**What this task involves:** Quote, with no changes, the lines that run from the top of the material to the line with "COL = scene.collection", both included.
+++++
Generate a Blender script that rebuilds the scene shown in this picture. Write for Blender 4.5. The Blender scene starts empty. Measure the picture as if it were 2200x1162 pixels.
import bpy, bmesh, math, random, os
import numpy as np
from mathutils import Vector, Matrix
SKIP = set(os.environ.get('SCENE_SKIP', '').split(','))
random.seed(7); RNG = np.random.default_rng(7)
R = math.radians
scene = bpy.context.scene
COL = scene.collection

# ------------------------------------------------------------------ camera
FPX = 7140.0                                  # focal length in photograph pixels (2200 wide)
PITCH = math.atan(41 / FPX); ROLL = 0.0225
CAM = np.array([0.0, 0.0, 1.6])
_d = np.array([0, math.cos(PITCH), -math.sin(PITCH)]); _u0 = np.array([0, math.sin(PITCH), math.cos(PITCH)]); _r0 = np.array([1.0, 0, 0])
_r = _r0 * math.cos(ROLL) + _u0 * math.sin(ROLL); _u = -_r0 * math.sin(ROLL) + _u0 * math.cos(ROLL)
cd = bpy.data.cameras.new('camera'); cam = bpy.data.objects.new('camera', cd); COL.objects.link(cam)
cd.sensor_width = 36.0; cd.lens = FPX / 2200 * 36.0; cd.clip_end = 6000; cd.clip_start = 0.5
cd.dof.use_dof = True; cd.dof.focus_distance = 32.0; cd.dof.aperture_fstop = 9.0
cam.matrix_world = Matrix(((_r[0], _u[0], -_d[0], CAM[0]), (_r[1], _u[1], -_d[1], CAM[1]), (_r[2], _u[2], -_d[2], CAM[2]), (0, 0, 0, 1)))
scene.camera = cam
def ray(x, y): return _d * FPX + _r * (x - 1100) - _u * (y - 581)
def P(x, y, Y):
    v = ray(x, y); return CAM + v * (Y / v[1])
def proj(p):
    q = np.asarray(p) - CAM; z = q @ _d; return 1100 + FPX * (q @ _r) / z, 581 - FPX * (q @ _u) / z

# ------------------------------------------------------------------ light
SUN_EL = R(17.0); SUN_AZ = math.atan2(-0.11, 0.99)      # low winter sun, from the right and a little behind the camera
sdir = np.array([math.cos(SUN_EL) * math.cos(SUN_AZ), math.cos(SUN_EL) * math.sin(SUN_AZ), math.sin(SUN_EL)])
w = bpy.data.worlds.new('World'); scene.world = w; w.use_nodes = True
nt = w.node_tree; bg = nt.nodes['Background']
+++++
**Exercise solution:**
Generate a Blender script that rebuilds the scene shown in this picture. Write for Blender 4.5. The Blender scene starts empty. Measure the picture as if it were 2200x1162 pixels.
import bpy, bmesh, math, random, os
import numpy as np
from mathutils import Vector, Matrix
SKIP = set(os.environ.get('SCENE_SKIP', '').split(','))
random.seed(7); RNG = np.random.default_rng(7)
R = math.radians
scene = bpy.context.scene
COL = scene.collection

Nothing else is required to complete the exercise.